SHORT PROBLEM -
Find, in the records below, the line that contains "Reconstruct this image" and the line that contains "0.97, 0.92), 0.020)". Copy those two lines and everything between them exactly, but not the pictures.
══ RECORDS SUPPLIED
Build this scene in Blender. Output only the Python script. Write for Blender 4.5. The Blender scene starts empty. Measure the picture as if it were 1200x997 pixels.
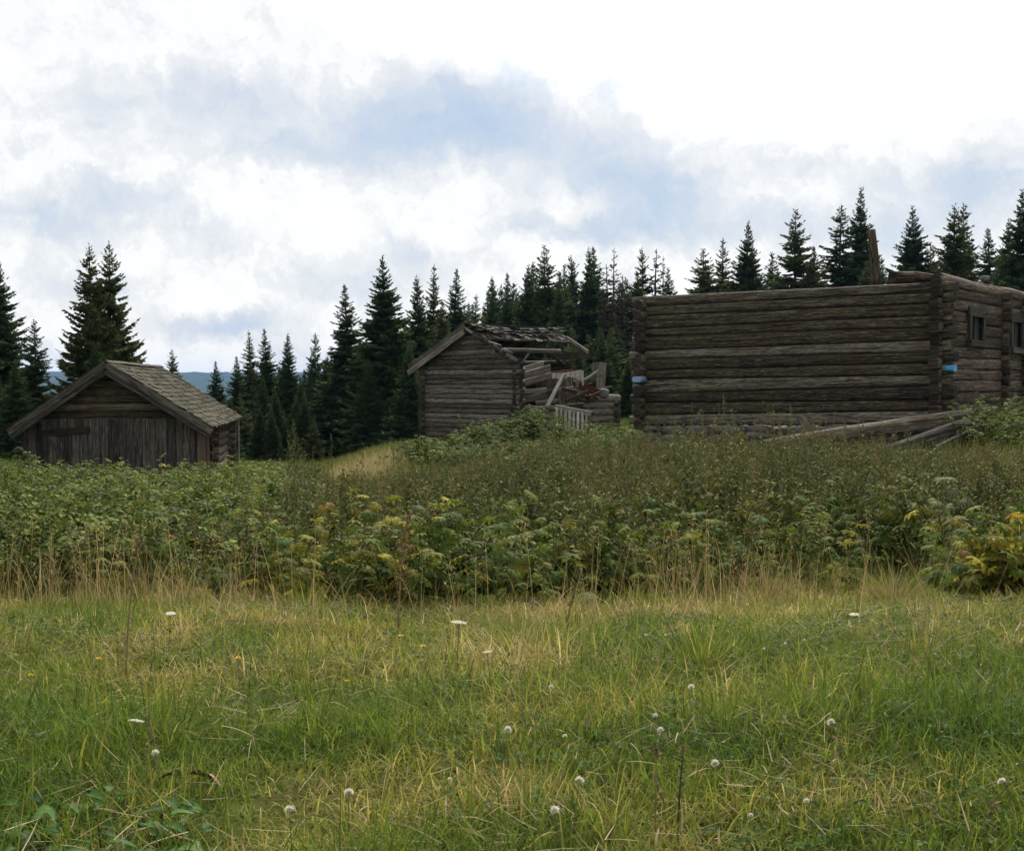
════
══ RECORDS SUPPLIED
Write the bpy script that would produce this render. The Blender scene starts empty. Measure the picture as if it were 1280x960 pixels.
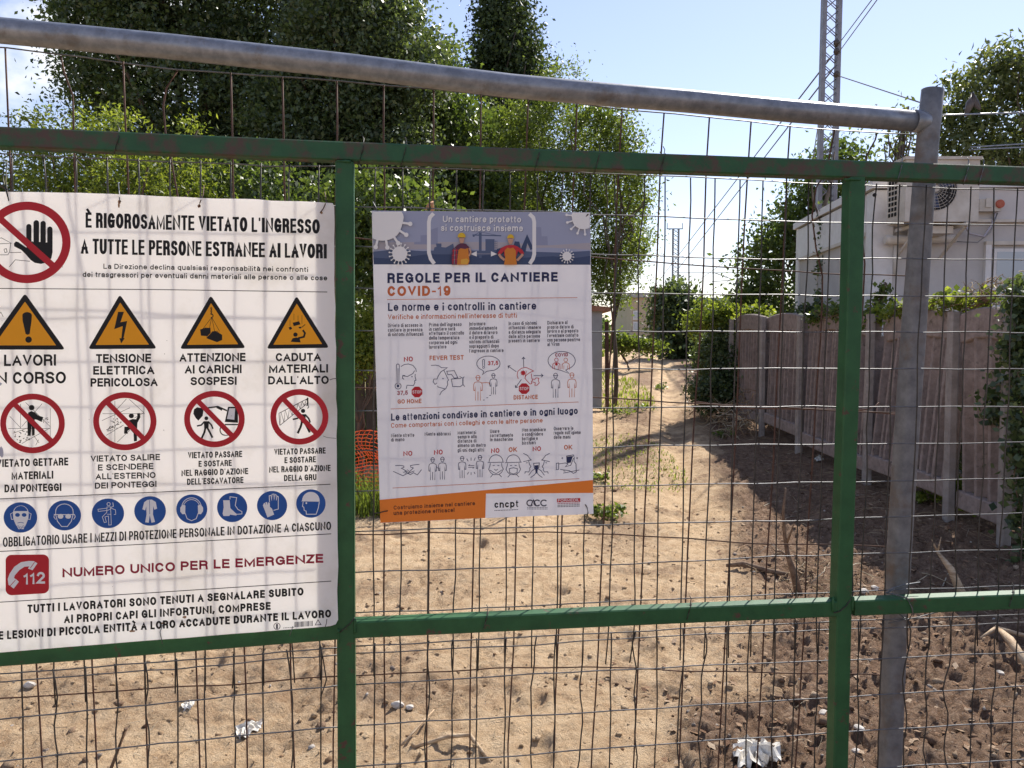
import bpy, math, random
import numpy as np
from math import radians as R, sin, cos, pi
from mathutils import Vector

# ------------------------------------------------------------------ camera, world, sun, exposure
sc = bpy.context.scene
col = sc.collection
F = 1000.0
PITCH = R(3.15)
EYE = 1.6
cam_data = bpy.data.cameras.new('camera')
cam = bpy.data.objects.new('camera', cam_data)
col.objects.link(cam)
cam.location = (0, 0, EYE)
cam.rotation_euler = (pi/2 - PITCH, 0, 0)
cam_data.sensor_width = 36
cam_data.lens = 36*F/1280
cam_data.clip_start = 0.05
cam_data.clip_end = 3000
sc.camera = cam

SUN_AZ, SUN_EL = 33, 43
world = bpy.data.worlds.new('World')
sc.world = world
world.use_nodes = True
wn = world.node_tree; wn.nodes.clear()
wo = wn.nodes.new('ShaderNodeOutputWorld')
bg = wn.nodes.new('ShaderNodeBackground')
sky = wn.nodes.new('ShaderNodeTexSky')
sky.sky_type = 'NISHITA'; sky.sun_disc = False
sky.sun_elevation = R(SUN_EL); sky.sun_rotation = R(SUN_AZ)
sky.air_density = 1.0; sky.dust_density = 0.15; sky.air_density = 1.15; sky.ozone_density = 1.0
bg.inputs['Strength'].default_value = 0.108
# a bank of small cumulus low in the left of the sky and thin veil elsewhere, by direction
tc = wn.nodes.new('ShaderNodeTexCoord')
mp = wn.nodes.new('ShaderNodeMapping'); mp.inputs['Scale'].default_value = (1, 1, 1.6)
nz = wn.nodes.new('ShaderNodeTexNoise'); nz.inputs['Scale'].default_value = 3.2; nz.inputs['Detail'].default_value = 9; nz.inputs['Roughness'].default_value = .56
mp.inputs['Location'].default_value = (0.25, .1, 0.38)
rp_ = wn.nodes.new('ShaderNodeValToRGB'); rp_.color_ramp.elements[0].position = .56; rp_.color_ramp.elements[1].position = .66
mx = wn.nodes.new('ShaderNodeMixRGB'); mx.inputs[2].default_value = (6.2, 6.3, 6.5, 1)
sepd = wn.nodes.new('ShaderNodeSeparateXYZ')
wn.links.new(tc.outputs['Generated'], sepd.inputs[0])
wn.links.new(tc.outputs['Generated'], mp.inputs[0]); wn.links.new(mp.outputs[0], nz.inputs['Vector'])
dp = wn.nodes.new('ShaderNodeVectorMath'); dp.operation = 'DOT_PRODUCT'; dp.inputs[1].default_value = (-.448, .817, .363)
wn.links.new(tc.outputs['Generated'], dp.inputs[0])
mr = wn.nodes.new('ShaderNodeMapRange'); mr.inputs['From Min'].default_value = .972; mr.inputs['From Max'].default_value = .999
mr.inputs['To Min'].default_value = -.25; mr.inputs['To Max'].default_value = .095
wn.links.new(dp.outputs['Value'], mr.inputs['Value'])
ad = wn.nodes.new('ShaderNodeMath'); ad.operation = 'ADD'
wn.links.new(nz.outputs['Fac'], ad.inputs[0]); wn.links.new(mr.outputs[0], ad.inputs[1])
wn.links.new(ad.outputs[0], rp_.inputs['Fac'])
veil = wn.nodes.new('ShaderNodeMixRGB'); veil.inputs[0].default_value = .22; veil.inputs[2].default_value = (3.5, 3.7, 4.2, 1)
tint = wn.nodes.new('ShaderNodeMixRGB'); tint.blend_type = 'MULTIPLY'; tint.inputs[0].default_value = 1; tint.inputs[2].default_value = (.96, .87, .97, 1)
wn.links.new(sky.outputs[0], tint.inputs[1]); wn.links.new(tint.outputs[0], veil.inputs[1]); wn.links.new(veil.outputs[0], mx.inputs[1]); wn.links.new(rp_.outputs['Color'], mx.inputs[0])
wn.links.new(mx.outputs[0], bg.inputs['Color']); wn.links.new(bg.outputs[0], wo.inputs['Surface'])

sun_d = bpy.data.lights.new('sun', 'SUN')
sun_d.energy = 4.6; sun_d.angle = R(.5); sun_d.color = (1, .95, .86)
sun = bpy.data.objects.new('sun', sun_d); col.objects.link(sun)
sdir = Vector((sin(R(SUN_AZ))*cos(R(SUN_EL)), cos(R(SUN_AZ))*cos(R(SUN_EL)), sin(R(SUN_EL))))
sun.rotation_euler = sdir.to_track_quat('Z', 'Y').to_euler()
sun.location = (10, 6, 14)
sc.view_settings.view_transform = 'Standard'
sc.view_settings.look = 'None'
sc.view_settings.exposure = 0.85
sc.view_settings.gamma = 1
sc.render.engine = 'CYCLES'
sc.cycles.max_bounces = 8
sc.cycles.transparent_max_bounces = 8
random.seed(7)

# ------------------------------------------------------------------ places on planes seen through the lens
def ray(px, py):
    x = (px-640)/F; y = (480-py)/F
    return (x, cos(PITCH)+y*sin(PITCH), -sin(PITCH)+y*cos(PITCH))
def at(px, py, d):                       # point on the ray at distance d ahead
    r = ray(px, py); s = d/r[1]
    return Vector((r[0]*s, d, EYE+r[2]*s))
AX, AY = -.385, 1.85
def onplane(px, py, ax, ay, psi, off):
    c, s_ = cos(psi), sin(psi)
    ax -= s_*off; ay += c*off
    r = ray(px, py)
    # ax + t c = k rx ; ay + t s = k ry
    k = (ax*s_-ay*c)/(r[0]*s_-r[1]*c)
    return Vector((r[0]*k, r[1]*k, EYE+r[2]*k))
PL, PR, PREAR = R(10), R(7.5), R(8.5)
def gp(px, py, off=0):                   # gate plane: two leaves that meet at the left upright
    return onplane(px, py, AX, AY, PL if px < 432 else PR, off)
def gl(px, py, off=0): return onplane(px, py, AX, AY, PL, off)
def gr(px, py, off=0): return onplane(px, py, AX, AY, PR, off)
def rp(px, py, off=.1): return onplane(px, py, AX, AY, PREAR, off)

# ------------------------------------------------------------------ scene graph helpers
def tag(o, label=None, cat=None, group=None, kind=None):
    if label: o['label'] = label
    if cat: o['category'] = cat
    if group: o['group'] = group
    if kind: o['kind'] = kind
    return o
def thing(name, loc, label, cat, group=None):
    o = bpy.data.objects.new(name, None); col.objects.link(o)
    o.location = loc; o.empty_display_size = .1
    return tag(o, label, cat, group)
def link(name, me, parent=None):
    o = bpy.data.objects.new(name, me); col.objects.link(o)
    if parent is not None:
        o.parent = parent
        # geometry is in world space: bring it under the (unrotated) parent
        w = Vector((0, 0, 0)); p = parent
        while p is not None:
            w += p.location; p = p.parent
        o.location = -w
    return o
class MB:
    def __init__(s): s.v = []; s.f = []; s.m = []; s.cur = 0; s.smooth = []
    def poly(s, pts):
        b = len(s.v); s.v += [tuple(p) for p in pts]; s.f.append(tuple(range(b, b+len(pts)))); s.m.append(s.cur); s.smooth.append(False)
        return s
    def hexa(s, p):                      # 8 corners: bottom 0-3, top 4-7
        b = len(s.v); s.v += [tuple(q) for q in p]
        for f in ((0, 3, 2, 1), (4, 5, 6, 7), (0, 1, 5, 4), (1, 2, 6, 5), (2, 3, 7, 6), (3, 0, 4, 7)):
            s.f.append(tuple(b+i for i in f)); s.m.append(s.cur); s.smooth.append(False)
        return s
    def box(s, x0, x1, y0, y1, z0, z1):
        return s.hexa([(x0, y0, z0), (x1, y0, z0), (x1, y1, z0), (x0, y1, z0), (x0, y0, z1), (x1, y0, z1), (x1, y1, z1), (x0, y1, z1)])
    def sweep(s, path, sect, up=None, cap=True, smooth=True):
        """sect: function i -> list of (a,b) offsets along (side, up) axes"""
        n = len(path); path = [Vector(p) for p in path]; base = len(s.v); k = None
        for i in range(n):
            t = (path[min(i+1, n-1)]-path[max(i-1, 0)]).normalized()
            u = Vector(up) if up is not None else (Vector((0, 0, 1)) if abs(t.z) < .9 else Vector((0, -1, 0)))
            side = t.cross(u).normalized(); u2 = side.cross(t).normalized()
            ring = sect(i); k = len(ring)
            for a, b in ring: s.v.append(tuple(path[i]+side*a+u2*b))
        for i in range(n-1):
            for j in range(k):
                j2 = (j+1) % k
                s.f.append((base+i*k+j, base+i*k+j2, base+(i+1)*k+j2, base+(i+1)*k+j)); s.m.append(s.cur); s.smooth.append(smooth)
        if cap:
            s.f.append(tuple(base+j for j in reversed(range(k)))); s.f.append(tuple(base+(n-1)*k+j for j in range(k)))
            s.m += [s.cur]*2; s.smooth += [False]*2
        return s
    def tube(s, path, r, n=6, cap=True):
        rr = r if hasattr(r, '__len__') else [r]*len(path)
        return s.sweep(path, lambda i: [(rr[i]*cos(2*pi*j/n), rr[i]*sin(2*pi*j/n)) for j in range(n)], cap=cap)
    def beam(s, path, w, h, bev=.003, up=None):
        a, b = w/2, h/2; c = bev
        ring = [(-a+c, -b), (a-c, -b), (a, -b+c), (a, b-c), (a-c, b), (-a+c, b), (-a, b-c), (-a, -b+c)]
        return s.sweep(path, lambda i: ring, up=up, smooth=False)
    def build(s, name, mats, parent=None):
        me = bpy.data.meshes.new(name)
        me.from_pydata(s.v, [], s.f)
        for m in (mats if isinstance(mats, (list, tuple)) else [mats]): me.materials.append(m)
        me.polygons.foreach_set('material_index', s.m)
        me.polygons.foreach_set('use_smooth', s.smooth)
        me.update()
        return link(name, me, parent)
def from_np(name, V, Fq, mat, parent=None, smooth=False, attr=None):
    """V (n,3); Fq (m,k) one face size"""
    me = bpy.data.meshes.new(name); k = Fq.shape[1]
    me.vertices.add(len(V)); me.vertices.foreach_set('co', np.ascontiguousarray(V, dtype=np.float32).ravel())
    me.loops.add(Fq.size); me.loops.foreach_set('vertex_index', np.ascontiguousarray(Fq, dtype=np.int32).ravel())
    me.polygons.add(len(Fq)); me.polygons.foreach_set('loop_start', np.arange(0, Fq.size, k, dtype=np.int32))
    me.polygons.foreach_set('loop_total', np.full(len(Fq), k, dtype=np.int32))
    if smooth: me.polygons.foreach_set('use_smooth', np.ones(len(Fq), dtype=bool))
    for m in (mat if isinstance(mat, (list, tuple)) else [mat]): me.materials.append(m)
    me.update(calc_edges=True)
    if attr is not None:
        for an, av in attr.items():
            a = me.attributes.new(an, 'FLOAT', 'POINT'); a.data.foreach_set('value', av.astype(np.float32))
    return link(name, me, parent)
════
══ RECORDS SUPPLIED
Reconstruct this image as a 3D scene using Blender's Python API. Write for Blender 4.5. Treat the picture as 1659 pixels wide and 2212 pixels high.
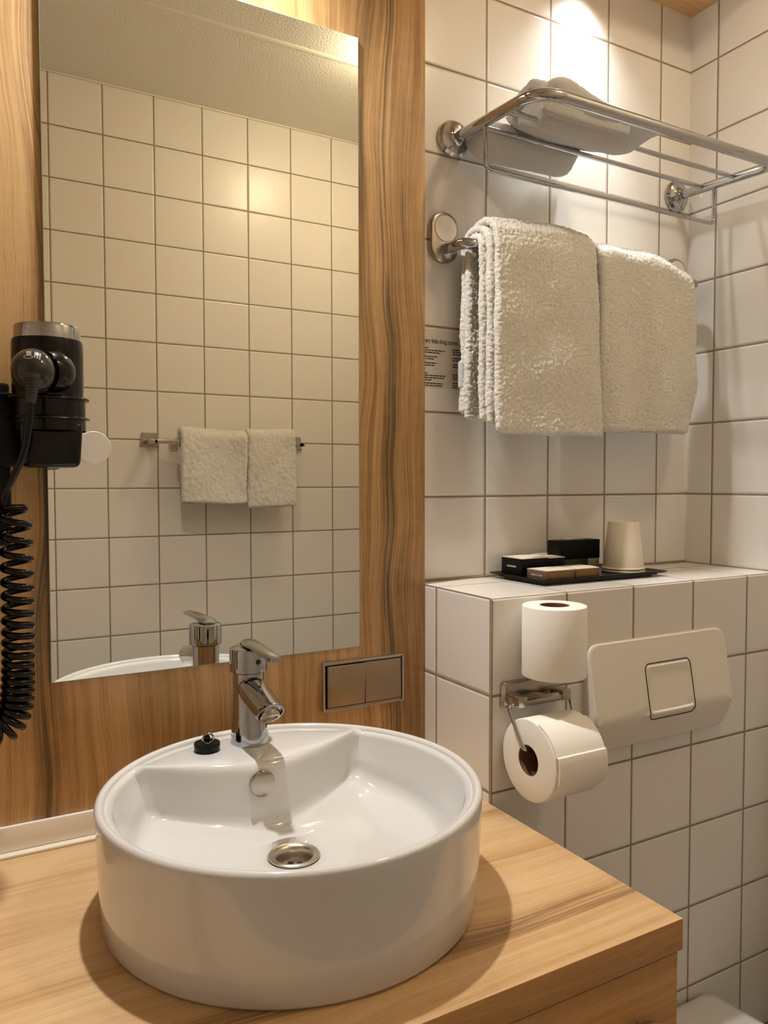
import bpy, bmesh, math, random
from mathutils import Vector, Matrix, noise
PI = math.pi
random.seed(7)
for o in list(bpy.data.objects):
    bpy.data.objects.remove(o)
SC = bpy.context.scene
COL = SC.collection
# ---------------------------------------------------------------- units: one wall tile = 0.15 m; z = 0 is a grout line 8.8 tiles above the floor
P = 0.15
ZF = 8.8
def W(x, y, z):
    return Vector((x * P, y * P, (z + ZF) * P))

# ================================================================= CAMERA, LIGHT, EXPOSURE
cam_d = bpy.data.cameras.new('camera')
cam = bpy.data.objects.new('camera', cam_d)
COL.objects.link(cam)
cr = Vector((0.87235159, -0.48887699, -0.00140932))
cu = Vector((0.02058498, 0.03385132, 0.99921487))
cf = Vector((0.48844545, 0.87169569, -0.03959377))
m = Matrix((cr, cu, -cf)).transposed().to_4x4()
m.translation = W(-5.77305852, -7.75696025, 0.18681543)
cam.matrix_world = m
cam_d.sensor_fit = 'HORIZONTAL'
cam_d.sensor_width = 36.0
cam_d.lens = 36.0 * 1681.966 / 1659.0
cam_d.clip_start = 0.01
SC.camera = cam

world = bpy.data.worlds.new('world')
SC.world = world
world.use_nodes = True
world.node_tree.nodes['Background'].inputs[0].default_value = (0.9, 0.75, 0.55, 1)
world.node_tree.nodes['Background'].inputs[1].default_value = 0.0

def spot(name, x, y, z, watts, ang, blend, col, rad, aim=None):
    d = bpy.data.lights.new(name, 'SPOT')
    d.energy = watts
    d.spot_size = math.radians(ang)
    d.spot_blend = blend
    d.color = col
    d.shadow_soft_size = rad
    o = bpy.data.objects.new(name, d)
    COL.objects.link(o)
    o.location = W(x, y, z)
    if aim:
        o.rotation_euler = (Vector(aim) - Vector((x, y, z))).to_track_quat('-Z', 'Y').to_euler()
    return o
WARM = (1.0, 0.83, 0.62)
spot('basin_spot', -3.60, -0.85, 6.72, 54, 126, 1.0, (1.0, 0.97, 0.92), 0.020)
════
TASK RESPONSE -
Reconstruct this image as a 3D scene using Blender's Python API. Write for Blender 4.5. Treat the picture as 1659 pixels wide and 2212 pixels high.
import bpy, bmesh, math, random
from mathutils import Vector, Matrix, noise
PI = math.pi
random.seed(7)
for o in list(bpy.data.objects):
    bpy.data.objects.remove(o)
SC = bpy.context.scene
COL = SC.collection
# ---------------------------------------------------------------- units: one wall tile = 0.15 m; z = 0 is a grout line 8.8 tiles above the floor
P = 0.15
ZF = 8.8
def W(x, y, z):
    return Vector((x * P, y * P, (z + ZF) * P))

# ================================================================= CAMERA, LIGHT, EXPOSURE
cam_d = bpy.data.cameras.new('camera')
cam = bpy.data.objects.new('camera', cam_d)
COL.objects.link(cam)
cr = Vector((0.87235159, -0.48887699, -0.00140932))
cu = Vector((0.02058498, 0.03385132, 0.99921487))
cf = Vector((0.48844545, 0.87169569, -0.03959377))
m = Matrix((cr, cu, -cf)).transposed().to_4x4()
m.translation = W(-5.77305852, -7.75696025, 0.18681543)
cam.matrix_world = m
cam_d.sensor_fit = 'HORIZONTAL'
cam_d.sensor_width = 36.0
cam_d.lens = 36.0 * 1681.966 / 1659.0
cam_d.clip_start = 0.01
SC.camera = cam

world = bpy.data.worlds.new('world')
SC.world = world
world.use_nodes = True
world.node_tree.nodes['Background'].inputs[0].default_value = (0.9, 0.75, 0.55, 1)
world.node_tree.nodes['Background'].inputs[1].default_value = 0.0

def spot(name, x, y, z, watts, ang, blend, col, rad, aim=None):
    d = bpy.data.lights.new(name, 'SPOT')
    d.energy = watts
    d.spot_size = math.radians(ang)
    d.spot_blend = blend
    d.color = col
    d.shadow_soft_size = rad
    o = bpy.data.objects.new(name, d)
    COL.objects.link(o)
    o.location = W(x, y, z)
    if aim:
        o.rotation_euler = (Vector(aim) - Vector((x, y, z))).to_track_quat('-Z', 'Y').to_euler()
    return o
WARM = (1.0, 0.83, 0.62)
spot('basin_spot', -3.60, -0.85, 6.72, 54, 126, 1.0, (1.0, 0.97, 0.92), 0.020)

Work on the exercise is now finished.